Other lives: Professor of government at Manchester University and a leading authority on British politics

My father, Michael Moran, who has died aged 71, was a professor of government at Manchester University and a leading authority on British politics and public policy.

He made his reputation with a series of books on industrial relations, financial services and health care. The British Regulatory State (2003) deploys a historical and philosophical range all too rare in academic political science. His final work, The End of British Politics? (2017), has a timely message about the potential breakup of the UK.

He was born in Smethwick, Birmingham, to Bridget (nee Brennan), a cleaner, and Michael, a factory worker, but he spent most of his boyhood in Co Clare, Ireland. He lived on the family smallholding on Scattery Island, in the mouth of the Shannon estuary, and in the nearby coastal town of Kilrush, where he attended the local Christian Brothers school.

He liked to joke about his “Angela’s Ashes” upbringing, but his tall tales were a double bluff – he really was raised in extreme poverty.

On his family’s return to Smethwick in 1959, he went to Cardinal Newman school, a secondary modern. He was lucky to live in an age of expanding opportunities. Smethwick Library gave him a lifelong love of reading and in 1964 he secured a place at the newly opened Lancaster University.

There he met Winifred Evaskitas and they were married in 1967; she became a teacher of English and drama. They settled in Glossop, Derbyshire, on the edge of the Peak District, in the gritstone landscape he loved.

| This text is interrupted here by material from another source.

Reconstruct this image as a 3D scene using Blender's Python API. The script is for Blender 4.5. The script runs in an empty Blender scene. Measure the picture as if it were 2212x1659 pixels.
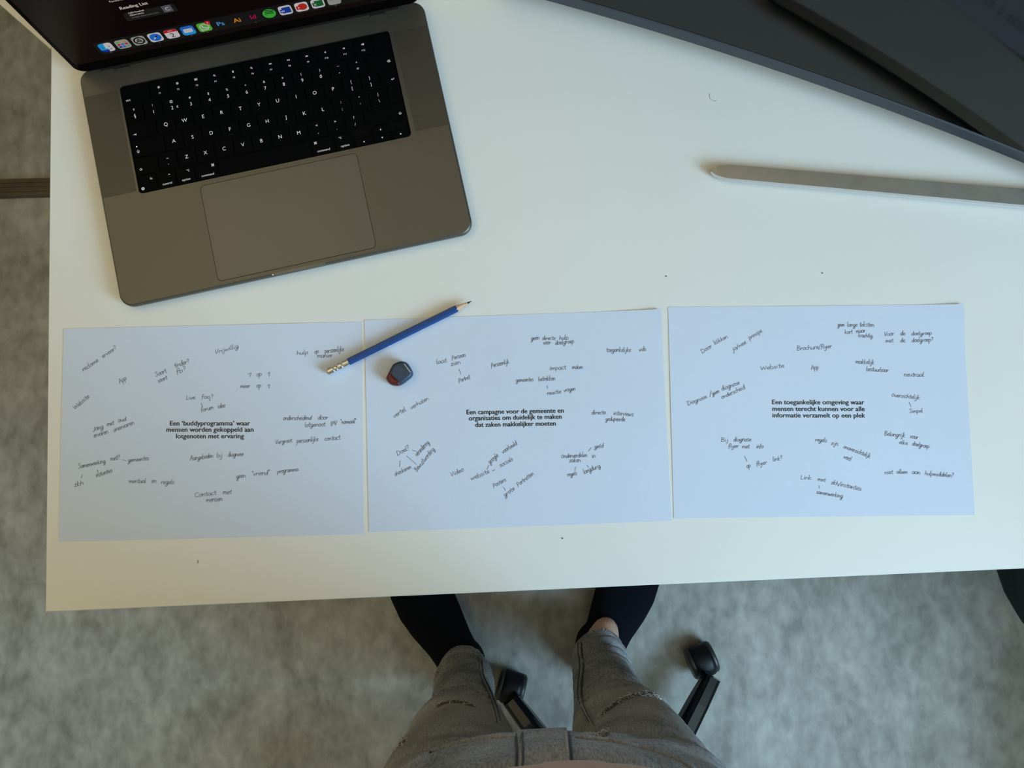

He was a compelling lecturer and greatly respected by his students and colleagues. In 2004 he was elected a Fellow of the British Academy.

His own politics were often hard to gauge. But after the 2007-08 financial crash he became more radical. As part of the Centre for Research on Socio-Cultural Change, he co-wrote a series of books on the origins of the financial crisis. On one thing his views never changed: although he thought politics was a grubby business, he believed in the power of decent public policy and the generous provision of public services.

He is survived by Winifred, his children, Liam and me, and two grandchildren, Tom and Charlie.